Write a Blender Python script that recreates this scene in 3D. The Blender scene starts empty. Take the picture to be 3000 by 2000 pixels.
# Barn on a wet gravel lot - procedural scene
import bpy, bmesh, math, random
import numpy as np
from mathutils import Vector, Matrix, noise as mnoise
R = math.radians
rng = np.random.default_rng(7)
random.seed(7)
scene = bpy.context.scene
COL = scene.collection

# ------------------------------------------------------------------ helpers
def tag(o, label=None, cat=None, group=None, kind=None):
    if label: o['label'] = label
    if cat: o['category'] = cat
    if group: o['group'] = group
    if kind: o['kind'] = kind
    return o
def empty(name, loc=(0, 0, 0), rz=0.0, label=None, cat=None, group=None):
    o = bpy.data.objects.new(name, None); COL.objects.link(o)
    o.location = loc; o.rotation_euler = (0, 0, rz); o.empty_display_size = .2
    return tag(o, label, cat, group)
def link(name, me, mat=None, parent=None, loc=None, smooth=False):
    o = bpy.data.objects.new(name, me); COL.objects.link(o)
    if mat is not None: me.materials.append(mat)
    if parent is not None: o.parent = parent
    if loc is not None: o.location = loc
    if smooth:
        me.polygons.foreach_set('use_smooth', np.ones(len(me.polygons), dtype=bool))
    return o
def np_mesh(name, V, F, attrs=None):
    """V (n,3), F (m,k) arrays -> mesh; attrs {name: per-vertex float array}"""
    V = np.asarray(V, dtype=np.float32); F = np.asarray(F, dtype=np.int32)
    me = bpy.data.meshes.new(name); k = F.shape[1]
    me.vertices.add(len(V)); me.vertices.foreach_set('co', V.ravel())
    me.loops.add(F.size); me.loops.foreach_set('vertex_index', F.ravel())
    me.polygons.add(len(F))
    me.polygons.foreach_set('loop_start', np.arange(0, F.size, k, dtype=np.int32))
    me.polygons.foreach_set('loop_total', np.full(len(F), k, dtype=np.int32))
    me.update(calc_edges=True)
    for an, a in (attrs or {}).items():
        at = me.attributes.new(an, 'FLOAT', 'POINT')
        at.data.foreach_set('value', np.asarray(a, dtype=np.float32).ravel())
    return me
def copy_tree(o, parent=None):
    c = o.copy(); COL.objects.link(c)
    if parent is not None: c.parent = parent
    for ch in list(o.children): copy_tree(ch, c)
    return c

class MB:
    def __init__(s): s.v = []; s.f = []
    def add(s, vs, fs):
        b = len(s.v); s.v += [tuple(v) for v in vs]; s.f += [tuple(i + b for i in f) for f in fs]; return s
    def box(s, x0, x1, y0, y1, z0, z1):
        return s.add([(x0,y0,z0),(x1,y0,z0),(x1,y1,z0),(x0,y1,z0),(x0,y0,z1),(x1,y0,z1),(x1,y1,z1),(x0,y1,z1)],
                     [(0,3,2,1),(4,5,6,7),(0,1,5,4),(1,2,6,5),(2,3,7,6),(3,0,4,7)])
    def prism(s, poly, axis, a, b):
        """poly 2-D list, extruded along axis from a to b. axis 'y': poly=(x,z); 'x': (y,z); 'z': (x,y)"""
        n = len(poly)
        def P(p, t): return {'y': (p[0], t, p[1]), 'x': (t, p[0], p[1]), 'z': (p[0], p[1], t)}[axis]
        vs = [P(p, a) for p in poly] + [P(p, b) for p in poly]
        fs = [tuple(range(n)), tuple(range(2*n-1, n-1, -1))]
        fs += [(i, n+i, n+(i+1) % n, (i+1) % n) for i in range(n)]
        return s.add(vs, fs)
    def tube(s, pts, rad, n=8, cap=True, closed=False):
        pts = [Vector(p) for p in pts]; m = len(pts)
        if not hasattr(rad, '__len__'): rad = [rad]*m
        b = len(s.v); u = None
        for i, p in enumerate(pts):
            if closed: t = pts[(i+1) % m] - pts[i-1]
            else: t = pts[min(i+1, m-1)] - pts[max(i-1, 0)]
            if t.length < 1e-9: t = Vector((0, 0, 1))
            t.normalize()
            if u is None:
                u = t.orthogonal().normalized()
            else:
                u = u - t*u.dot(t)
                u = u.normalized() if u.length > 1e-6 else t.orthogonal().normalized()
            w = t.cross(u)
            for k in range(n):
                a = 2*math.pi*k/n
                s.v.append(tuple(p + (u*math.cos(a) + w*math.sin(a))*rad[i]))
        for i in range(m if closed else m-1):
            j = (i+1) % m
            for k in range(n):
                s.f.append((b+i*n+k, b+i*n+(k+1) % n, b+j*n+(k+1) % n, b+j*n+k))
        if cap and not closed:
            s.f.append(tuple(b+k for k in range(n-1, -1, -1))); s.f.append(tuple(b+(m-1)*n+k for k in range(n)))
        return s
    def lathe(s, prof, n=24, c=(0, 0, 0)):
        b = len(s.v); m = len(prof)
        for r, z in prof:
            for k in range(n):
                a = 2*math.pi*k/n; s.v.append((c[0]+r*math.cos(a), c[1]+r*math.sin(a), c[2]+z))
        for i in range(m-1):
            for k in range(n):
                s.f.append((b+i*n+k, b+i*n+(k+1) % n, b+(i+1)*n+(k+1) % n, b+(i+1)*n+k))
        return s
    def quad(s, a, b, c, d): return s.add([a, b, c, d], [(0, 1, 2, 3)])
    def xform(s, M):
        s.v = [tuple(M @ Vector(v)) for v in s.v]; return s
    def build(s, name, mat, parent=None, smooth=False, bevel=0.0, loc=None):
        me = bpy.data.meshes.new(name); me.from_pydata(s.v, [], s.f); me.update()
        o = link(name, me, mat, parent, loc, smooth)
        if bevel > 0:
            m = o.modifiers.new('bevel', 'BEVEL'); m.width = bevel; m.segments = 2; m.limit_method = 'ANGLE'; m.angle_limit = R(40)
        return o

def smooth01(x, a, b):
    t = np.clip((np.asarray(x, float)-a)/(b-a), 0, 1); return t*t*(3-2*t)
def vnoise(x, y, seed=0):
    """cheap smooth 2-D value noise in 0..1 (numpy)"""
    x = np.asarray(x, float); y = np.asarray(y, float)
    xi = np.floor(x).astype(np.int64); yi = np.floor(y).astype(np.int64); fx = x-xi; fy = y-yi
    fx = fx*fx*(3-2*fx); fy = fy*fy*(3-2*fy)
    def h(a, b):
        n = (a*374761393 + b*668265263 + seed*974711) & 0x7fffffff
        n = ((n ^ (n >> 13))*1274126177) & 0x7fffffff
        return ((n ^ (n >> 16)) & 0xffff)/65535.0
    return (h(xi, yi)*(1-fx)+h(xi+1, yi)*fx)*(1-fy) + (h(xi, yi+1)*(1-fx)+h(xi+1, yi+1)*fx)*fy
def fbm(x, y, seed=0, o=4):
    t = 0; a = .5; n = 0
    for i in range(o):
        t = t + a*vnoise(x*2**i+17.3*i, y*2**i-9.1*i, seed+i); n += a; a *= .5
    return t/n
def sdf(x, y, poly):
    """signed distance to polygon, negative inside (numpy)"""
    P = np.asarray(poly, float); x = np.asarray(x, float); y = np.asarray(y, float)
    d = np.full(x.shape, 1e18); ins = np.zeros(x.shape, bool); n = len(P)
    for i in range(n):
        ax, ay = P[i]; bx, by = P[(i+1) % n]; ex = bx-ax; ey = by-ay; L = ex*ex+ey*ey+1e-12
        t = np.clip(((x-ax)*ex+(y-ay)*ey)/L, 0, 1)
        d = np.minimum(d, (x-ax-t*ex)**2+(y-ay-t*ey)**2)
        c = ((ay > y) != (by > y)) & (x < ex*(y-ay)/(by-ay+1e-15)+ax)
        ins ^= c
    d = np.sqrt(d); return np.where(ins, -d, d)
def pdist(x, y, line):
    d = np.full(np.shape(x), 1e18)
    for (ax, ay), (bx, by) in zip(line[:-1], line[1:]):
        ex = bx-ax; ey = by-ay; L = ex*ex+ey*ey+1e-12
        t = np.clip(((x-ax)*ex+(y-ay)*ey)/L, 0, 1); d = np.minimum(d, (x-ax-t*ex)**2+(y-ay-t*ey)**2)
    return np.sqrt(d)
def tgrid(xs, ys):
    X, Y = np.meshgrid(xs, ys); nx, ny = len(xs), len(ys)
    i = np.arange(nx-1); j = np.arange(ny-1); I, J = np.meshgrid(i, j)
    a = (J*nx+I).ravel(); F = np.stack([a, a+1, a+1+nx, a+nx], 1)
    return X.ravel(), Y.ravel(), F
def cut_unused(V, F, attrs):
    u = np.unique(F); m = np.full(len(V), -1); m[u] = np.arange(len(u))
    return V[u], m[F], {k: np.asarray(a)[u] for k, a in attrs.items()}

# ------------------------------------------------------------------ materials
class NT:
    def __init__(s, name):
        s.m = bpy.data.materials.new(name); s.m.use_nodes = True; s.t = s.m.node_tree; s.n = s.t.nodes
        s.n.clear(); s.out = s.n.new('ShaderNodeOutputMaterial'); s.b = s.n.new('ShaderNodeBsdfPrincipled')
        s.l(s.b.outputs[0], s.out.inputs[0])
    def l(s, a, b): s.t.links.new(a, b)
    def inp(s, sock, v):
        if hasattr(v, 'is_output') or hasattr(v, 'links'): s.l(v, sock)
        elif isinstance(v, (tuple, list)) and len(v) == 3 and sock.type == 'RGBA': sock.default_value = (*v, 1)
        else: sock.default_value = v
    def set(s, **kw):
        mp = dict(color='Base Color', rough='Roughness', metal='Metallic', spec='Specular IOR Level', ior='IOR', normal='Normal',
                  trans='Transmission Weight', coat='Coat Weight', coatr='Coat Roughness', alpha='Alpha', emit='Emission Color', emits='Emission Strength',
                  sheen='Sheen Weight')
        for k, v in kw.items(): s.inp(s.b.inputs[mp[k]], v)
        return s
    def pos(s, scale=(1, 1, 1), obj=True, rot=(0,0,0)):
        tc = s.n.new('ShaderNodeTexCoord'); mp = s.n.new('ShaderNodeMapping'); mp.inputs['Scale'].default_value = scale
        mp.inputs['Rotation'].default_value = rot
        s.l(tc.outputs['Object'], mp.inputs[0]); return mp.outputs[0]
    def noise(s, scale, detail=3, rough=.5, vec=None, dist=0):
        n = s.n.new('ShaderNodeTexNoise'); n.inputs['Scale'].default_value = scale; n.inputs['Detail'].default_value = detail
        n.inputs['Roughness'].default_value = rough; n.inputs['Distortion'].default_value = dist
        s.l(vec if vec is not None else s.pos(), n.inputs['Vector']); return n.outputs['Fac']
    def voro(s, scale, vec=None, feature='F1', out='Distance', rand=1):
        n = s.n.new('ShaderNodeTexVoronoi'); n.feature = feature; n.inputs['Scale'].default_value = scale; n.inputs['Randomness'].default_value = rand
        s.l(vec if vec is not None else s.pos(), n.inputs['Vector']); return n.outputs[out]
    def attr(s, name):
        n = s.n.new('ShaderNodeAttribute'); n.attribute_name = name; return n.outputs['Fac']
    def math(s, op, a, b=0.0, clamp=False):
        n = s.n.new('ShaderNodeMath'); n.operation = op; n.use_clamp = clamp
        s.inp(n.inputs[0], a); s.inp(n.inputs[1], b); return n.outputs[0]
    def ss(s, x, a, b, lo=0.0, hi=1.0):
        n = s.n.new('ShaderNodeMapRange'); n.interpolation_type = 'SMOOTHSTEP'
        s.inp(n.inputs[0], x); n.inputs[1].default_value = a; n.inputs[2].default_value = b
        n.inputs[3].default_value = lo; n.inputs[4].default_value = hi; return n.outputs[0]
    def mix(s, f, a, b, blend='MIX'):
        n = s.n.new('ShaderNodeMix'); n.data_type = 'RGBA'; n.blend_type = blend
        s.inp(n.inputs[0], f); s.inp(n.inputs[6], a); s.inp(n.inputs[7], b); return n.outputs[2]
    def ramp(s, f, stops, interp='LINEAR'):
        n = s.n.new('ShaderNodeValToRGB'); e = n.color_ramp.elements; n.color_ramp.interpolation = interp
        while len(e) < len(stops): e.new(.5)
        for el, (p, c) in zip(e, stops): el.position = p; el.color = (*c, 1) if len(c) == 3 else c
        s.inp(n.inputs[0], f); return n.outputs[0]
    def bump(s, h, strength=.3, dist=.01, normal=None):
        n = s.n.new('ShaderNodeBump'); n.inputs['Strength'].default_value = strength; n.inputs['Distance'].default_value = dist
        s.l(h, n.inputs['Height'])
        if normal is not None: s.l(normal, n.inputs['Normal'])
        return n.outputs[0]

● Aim
Return exactly the lines that run from the top of the listing above to the line containing "COL = scene.collection", please, keeping both end lines and leaving out everything else.

● Result of the exercise
Write a Blender Python script that recreates this scene in 3D. The Blender scene starts empty. Take the picture to be 3000 by 2000 pixels.
# Barn on a wet gravel lot - procedural scene
import bpy, bmesh, math, random
import numpy as np
from mathutils import Vector, Matrix, noise as mnoise
R = math.radians
rng = np.random.default_rng(7)
random.seed(7)
scene = bpy.context.scene
COL = scene.collection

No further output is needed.